→ **The task**: Look through the material below. Copy every line with the string "scene" in it.

→ **Information shown**:
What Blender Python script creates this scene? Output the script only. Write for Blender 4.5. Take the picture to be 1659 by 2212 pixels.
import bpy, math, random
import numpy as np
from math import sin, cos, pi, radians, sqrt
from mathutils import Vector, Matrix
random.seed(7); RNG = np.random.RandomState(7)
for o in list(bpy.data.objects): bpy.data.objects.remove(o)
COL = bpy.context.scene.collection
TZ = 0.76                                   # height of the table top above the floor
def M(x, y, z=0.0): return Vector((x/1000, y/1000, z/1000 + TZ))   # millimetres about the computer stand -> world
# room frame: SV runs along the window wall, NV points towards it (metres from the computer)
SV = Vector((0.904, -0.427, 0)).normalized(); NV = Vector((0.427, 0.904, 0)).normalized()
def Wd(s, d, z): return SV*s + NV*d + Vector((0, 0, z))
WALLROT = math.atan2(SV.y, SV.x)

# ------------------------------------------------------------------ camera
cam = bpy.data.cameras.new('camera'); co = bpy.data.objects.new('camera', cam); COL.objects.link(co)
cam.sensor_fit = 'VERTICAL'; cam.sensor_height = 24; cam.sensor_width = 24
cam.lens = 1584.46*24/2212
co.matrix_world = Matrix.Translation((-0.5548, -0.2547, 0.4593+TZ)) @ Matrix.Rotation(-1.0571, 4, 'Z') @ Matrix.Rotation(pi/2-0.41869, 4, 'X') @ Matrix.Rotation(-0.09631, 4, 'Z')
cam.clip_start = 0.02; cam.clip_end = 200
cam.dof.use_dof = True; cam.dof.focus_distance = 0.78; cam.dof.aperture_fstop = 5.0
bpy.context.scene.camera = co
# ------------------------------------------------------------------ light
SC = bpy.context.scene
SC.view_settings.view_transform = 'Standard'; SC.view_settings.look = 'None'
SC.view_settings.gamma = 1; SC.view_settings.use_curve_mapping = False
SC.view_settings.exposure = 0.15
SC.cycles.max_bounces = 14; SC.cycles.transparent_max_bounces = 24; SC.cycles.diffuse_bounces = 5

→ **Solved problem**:
What Blender Python script creates this scene? Output the script only. Write for Blender 4.5. Take the picture to be 1659 by 2212 pixels.
COL = bpy.context.scene.collection
bpy.context.scene.camera = co
SC = bpy.context.scene